For each line below that contains the string "from", copy that line.

Scene script records:
──────────────────────────────

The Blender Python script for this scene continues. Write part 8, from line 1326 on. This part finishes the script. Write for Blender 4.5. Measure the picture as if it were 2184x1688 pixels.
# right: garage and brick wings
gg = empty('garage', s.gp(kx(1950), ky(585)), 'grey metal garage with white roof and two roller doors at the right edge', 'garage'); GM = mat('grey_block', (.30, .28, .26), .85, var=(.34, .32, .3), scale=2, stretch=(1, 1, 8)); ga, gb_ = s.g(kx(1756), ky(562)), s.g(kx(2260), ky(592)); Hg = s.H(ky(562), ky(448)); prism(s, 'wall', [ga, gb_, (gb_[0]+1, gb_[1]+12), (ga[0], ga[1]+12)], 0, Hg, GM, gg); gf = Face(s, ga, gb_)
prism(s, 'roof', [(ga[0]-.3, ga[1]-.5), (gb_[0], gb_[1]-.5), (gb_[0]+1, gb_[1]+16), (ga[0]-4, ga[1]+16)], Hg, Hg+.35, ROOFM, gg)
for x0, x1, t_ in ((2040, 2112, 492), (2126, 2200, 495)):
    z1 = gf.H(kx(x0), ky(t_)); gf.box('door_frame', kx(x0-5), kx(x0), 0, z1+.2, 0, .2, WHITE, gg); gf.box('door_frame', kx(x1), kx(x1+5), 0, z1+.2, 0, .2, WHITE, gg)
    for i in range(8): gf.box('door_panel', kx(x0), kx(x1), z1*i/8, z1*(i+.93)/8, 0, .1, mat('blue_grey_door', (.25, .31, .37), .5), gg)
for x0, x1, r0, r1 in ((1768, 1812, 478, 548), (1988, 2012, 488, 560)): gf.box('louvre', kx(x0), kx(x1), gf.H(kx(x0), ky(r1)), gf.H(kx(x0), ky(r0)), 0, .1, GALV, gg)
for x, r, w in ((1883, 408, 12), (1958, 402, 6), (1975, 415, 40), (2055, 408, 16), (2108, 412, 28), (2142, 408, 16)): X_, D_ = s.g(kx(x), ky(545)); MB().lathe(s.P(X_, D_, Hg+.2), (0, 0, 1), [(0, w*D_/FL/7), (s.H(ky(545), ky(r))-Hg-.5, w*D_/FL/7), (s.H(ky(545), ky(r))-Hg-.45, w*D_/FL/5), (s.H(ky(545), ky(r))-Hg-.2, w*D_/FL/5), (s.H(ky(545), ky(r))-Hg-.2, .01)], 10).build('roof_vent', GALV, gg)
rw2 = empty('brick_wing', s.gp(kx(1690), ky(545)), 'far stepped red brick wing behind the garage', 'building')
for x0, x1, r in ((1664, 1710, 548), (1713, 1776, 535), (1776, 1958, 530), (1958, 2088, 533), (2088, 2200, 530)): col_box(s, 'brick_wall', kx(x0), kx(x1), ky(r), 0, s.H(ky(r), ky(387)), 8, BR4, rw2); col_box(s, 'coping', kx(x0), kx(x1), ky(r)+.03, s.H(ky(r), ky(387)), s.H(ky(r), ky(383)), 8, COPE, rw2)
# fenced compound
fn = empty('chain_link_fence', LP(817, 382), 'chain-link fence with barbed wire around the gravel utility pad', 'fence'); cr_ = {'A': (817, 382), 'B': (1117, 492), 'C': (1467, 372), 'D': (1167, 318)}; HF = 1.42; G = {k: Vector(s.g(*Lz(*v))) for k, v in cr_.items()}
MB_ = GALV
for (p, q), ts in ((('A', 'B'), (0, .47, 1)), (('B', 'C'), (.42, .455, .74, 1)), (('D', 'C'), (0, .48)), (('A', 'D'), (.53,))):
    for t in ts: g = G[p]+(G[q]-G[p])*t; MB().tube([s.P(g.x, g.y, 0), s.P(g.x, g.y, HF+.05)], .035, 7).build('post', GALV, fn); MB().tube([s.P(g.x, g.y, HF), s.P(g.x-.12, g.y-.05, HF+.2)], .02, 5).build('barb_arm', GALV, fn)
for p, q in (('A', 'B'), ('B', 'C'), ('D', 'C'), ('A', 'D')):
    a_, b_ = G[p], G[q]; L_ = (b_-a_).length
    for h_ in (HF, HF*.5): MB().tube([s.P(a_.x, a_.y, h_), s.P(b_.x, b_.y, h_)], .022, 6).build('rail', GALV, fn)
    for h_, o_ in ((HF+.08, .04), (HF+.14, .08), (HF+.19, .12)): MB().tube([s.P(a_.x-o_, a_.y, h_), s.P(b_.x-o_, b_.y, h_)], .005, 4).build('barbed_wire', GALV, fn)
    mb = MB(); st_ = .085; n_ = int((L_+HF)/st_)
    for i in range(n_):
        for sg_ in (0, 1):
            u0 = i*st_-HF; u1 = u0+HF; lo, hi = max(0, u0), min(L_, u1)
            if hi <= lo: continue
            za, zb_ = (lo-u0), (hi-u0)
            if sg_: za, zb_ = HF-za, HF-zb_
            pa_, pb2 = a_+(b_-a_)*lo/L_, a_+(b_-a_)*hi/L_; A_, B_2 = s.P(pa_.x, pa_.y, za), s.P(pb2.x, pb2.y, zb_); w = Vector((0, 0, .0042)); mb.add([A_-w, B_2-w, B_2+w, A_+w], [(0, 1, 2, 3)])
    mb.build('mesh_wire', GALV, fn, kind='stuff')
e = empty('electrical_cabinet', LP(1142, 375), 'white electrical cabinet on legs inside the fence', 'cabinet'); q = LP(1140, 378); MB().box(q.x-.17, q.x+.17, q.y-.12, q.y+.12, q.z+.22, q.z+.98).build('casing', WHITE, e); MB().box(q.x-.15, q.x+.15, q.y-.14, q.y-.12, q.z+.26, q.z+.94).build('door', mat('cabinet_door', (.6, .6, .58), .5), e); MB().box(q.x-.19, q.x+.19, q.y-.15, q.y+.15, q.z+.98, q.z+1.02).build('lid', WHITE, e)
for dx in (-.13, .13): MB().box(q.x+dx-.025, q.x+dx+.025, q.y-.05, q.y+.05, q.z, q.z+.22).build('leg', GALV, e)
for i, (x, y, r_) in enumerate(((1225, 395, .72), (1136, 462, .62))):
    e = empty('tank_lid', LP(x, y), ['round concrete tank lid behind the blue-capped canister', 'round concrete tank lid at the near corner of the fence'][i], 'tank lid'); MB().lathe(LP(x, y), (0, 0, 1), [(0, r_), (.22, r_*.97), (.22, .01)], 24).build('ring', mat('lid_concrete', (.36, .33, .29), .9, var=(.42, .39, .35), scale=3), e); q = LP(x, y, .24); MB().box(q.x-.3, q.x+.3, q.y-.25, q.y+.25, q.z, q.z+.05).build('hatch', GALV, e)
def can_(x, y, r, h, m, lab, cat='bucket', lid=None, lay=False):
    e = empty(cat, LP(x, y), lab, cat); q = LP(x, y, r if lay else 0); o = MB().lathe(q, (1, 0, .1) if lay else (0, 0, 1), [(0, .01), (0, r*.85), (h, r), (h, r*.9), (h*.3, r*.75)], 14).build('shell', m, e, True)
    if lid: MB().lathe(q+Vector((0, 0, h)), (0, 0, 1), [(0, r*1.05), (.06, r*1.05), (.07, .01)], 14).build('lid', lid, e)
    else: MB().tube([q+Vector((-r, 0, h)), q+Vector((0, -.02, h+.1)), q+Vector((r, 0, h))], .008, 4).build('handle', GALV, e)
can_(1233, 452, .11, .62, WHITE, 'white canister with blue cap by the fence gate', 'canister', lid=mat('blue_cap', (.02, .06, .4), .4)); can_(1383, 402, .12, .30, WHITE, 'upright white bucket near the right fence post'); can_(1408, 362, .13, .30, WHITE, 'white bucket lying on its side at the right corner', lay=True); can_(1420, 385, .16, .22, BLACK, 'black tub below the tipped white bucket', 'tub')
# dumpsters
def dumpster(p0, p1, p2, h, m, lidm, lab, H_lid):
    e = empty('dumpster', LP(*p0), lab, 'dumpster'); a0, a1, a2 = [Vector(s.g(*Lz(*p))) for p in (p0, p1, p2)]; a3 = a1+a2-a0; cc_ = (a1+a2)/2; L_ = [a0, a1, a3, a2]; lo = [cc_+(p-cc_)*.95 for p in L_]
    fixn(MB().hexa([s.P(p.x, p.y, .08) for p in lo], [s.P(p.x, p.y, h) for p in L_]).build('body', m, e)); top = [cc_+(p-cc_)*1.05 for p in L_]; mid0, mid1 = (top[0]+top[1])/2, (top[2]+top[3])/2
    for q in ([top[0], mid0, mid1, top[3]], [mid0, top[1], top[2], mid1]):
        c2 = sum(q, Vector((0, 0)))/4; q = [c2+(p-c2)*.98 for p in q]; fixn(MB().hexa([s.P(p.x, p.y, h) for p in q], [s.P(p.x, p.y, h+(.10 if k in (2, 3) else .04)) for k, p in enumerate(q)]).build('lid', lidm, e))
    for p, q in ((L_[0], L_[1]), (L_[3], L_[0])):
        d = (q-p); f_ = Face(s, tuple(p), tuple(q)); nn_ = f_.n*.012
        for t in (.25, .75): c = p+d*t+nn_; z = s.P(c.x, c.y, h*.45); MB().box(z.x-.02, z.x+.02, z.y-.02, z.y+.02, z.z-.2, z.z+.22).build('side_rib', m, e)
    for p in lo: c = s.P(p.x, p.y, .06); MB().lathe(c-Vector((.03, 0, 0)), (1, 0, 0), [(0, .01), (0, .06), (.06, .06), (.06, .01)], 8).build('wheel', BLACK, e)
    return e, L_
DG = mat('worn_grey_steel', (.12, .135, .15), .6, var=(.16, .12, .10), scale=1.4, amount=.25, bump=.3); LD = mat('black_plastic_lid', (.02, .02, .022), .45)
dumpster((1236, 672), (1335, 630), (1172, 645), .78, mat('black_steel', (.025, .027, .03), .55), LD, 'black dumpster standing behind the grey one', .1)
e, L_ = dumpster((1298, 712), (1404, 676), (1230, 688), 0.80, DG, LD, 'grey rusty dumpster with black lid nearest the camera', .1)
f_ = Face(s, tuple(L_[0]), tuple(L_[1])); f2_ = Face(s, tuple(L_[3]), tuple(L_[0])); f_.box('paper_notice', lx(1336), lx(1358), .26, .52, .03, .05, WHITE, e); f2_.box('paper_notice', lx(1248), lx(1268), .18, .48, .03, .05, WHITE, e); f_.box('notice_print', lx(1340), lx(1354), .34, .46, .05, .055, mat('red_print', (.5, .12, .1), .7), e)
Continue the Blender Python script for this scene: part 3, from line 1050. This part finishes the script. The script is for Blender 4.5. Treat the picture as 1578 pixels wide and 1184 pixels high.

──────────────────────────────

* **Exercise solution**
The Blender Python script for this scene continues. Write part 8, from line 1326 on. This part finishes the script. Write for Blender 4.5. Measure the picture as if it were 2184x1688 pixels.
Continue the Blender Python script for this scene: part 3, from line 1050. This part finishes the script. The script is for Blender 4.5. Treat the picture as 1578 pixels wide and 1184 pixels high.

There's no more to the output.